The second thing you should know about life on board a ship is that the ground beneath you is always moving as the ship rolls with the waves. Now this might be obvious, but there are many consequences for daily life. Everything has to be tied down or latched, and nothing can be allowed to roll freely. Some solutions can be improvised (wrapping a can of shaving cream in some spare underwear to muffle the sound, jamming the wheels of your office chair with duct tape) while others need to be more carefully planned (tying down computer monitors and lab equipment). One has to always be careful when pouring juice in the mess as both the cup and the juice can move. Showers can be treacherous. The most interesting effects though have to do with how your body adjusts to what is from your perspective a constantly varying gravity. Because walking is essentially the art of continuously falling forward, you find that your pace naturally slows down on the upward roll, and rapidly accelerates on the downward. This can be particularly noticeable on the stairs, where one alternates between near weightlessness and a sumo stairmaster. Days after returning to dry land, those who have been at can suffer from “dock rock”, finding themselves waiting for the roll to close a door or drawer that they are comically holding ajar.
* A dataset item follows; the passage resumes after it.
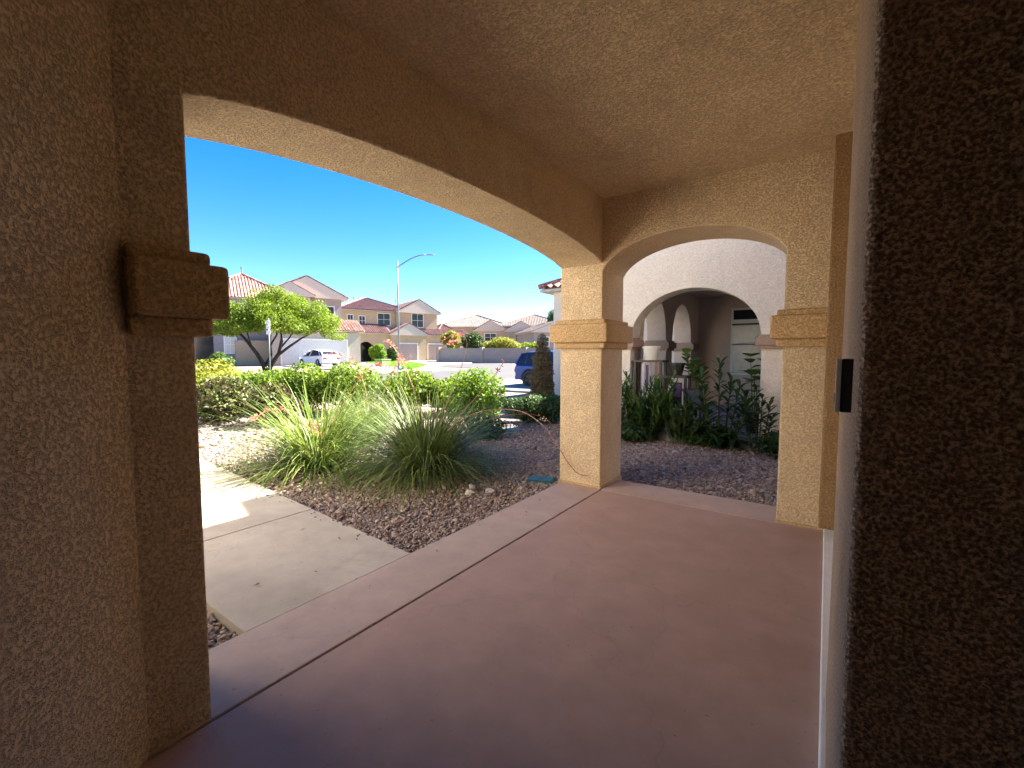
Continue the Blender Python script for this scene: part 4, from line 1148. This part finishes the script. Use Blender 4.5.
# ------------------------------------------------------------------ CARS (length along local x, rear at -x, nose at +x)
def car(name, label, loc, rot, prof, belt, roofp, w, paintm, wheels, wr, rim, clad):
    t = empty(name, (0, 0, 0), label, 'car')
    # body shell: side profile swept across the width with rounded shoulders
    ys = [(-w/2+.0, .93), (-w/2+.05, 1.0), (-w/2+.16, 1.0), (0, 1.0), (w/2-.16, 1.0), (w/2-.05, 1.0), (w/2, .93)]
    lo, hi = prof            # lower, upper outlines (x,z)
    n = len(hi); mb = MB(); V = []
    L2 = [(-.02, 1, .06), (.0, .0, 0)]
    secs = []
    for j, yy in enumerate((-w/2, -w/2+.06, -w/2+.22, 0, w/2-.22, w/2-.06, w/2)):
        k = (.10, .03, 0, 0, 0, .03, .10)[j]
        bow = .07*(abs(yy)/(w/2))**3
        row = []
        for (x, z) in hi:
            xx = x-math.copysign(bow, x) if abs(x) > 1.5 else x
            row.append((xx, yy, z-k))
        for (x, z) in reversed(lo):
            xx = x-math.copysign(bow, x) if abs(x) > 1.5 else x
            row.append((xx, yy, z))
        secs.append(row)
    m_ = len(secs[0])
    for s_ in secs: V += s_
    F = [(a*m_+i, a*m_+(i+1) % m_, (a+1)*m_+(i+1) % m_, (a+1)*m_+i) for a in range(len(secs)-1) for i in range(m_)]
    F += [tuple(range(m_)), tuple((len(secs)-1)*m_+i for i in range(m_))[::-1]]
    body = mb.add(V, F).build('body', paintm, t)
    # greenhouse: belt outline (x,z) at full width, roof outline inset
    g = MB(); iw = w/2-.06; tw = w/2-.24
    nb_ = len(belt)
    V = [(x, -iw, z) for x, z in belt]+[(x, -tw, z) for x, z in roofp]+[(x, tw, z) for x, z in roofp]+[(x, iw, z) for x, z in belt]
    F = []
    for a in range(3):
        for i in range(nb_-1): F.append((a*nb_+i, a*nb_+i+1, (a+1)*nb_+i+1, (a+1)*nb_+i))
    F += [(0, nb_, 2*nb_, 3*nb_), (nb_-1, 2*nb_-1, 3*nb_-1, 4*nb_-1)]
    g.add(V, F).build('glasshouse', M['glass'], t)
    # roof skin and pillars in paint
    rx0, rx1 = roofp[0][0], roofp[-1][0]
    rf = MB(); N = len(roofp)
    V = []
    for yy, dz in ((-tw-.03, -.02), (-tw*.6, .03), (0, .045), (tw*.6, .03), (tw+.03, -.02)):
        V += [(x, yy, z+dz) for x, z in roofp]
    F = [(a*N+i, a*N+i+1, (a+1)*N+i+1, (a+1)*N+i) for a in range(4) for i in range(N-1)]
    rf.add(V, F).build('roof_panel', paintm, t, smooth=True)
    for sgn in (-1, 1):
        for i in range(nb_):
            if i in (0, nb_-1) or i in (1, nb_//2):
                a_ = Vector((belt[i][0], sgn*(iw+.008), belt[i][1])); b_ = Vector((roofp[i][0], sgn*(tw+.012), roofp[i][1]))
                MB().tube([a_, b_], .055 if i in (0, nb_-1) else .03, 6).build('pillar', paintm, t)
    # cladding around arches, sills, bumpers
    cl = MB()
    for wx in wheels:
        for sgn in (-1, 1):
            pts = [(wx+math.cos(a_)*(wr+.075), sgn*(w/2+.004), wr+math.sin(a_)*(wr+.075)) for a_ in [R(x) for x in range(-10, 191, 12)]]
            cl.tube(pts, .05, 6)
    cl.build('wheel_arch', clad, t)
    # dark wheel wells
    for wx in wheels:
        for sgn in (-1, 1):
            wc = (wx, sgn*(w/2-.10), wr)
            MB().lathe((wx, sgn*(w/2-.015), wr), [(.01, -.02), (wr+.06, -.02), (wr+.06, .018), (.01, .02)], 28, 'y').build('wheel_well', M['dark'], t)
            wh = MB().lathe(wc, [(wr*.6, -.11), (wr*.93, -.11), (wr, -.08), (wr, .08), (wr*.93, .125), (wr*.62, .125)], 32, 'y').build('wheel', M['tyre'], t)
            sp = MB()
            for k in range(5):
                a_ = k*2*math.pi/5+.3
                sp.tube([(wx, sgn*(w/2+.02), wr), (wx+math.cos(a_)*wr*.6, sgn*(w/2+.028), wr+math.sin(a_)*wr*.6)], [.05, .03], 6)
            sp.lathe((wx, sgn*(w/2-.0), wr), [(wr*.55, -.02), (wr*.64, .0), (wr*.64, .025), (wr*.57, .025)], 28, 'y')
            sp.lathe((wx, sgn*(w/2+.01), wr), [(.01, -.02), (.06, -.02), (.06, .03), (.01, .03)], 12, 'y')
            sp.build('rim', rim, wh)
    x0 = min(x for x, z in hi); x1 = max(x for x, z in hi)
    for sgn in (-1, 1):
        MB().box(x0-.015, x0+.14, sgn*(w/2-.22)-.16, sgn*(w/2-.22)+.16, hi[0][1]-.30, hi[0][1]-.14).build('tail_light', M['lamp_red'], t, bevel=.02)
        MB().box(x1-.22, x1-.04, sgn*(w/2-.25)-.17, sgn*(w/2-.25)+.17, .62, .76).build('headlight', M['silver'], t, bevel=.02)
        MB().box(.55, .72, sgn*(w/2+.06)-.07, sgn*(w/2+.06)+.07, belt[0][1]+.0, belt[0][1]+.14).build('mirror', paintm, t, bevel=.03)
    for sgn in (-1, 1):
        MB().box(wheels[0]+wr+.1, wheels[1]-wr-.1, sgn*(w/2-.01)-.025, sgn*(w/2-.01)+.025, .26, .46).build('sill', clad, t, bevel=.02)
    MB().box(x0-.03, x0+.15, -w/2+.12, w/2-.12, .30, .50).build('bumper', clad, t, bevel=.03)
    MB().box(x0-.035, x0-.0, -.26, .26, .62, .76).build('licence_plate', M['white'], t)
    t.location = loc; t.rotation_euler = (0, 0, rot)
    return t
suv_lo = [(-2.18, .35), (-1.75, .28), (1.8, .26), (2.15, .34)]
suv_hi = [(-2.22, .98), (-2.16, 1.08), (-1.2, 1.06), (.75, 1.0), (1.15, .98), (1.95, .86), (2.2, .72)]
suv_belt = [(-2.12, 1.05), (-1.6, 1.05), (-.9, 1.04), (.1, 1.01), (.75, .99), (1.2, .97)]
suv_roof = [(-1.86, 1.58), (-1.5, 1.63), (-.9, 1.66), (-.2, 1.66), (.2, 1.62), (.45, 1.55)]
car('suv', 'blue sport utility car parked on the neighbour driveway, partly behind the conifer', (-10.15, 18.5, .0), 0, (suv_lo, suv_hi), suv_belt, suv_roof, 1.84, M['blue_paint'], (-1.32, 1.38), .36, M['rim_dark'], M['dark'])
hb_lo = [(-2.05, .30), (-1.7, .22), (1.7, .22), (2.1, .28)]
hb_hi = [(-2.12, .92), (-2.02, 1.0), (-1.2, .97), (.8, .90), (1.1, .88), (1.85, .72), (2.12, .55)]
hb_belt = [(-1.98, .98), (-1.5, .96), (-.8, .94), (.1, .92), (.8, .90), (1.35, .84)]
hb_roof = [(-1.45, 1.30), (-1.1, 1.40), (-.6, 1.45), (-.1, 1.46), (.15, 1.43), (.35, 1.36)]
car('hatchback', 'white hatchback parked before the white garage across the street', (-38.2, 23.1, gz(-38.2, 23.1)+.05), R(180), (hb_lo, hb_hi), hb_belt, hb_roof, 1.76, M['white_paint'], (-1.28, 1.3), .31, M['rim'], M['white_paint'])

# ------------------------------------------------------------------ LIGHT, SKY, CAMERA
SUN = Vector((.41, 1.0, 1.0)).normalized()
elev = math.asin(SUN.z); azim = math.atan2(SUN.x, SUN.y)      # from +Y towards +X
ld = bpy.data.lights.new('sun', 'SUN'); ld.energy = 5.0; ld.angle = R(.53); ld.color = (1, .92, .80)
lo_ = bpy.data.objects.new('sun', ld); col.objects.link(lo_)
lo_.rotation_euler = (-SUN).to_track_quat('-Z', 'Y').to_euler()
lo_.location = (0, 0, 20)
w = bpy.data.worlds.new('World'); sc.world = w; w.use_nodes = True
nt = w.node_tree; bg = nt.nodes['Background']
sky = nt.nodes.new('ShaderNodeTexSky'); sky.sky_type = 'NISHITA'; sky.sun_disc = False
sky.sun_elevation = elev; sky.sun_rotation = azim
sky.altitude = 600; sky.air_density = 1.0; sky.dust_density = .3; sky.ozone_density = 2.2
hs = nt.nodes.new('ShaderNodeHueSaturation'); hs.inputs['Saturation'].default_value = 1.46; hs.inputs['Hue'].default_value = .509
nt.links.new(sky.outputs[0], hs.inputs['Color']); nt.links.new(hs.outputs[0], bg.inputs['Color'])
bg.inputs['Strength'].default_value = .04

cd = bpy.data.cameras.new('camera'); cam = bpy.data.objects.new('camera', cd); col.objects.link(cam)
cd.sensor_width = 36; cd.lens = 444/1024*36; cd.clip_end = 3000; cd.clip_start = .02
pitch = R(3.74); yaw = math.atan2(315, 444)
cam.location = (0, 0, 1.5); cam.rotation_euler = (R(90)-pitch, 0, yaw)
sc.camera = cam
sc.view_settings.view_transform = 'Standard'; sc.view_settings.look = 'None'; sc.view_settings.gamma = 1
sc.view_settings.use_curve_mapping = False
sc.view_settings.exposure = 3.1
sc.cycles.max_bounces = 12; sc.cycles.diffuse_bounces = 8; sc.cycles.sample_clamp_indirect = 6
sc.cycles.use_denoising = True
The last thing you should know, is that lots of our preconceptions about living at sea are wrong. Ships don’t steer using a big wheel (I only found this out recently), the ocean doesn’t smell like much (that smell at the beach is the shore), and you’ll be hard-pressed to find many people with talking parrots. What you do find though, are lots of people pulling together, working as hard as they can to try to accomplish something bigger than themselves. One preconception is right; going to sea is an adventure.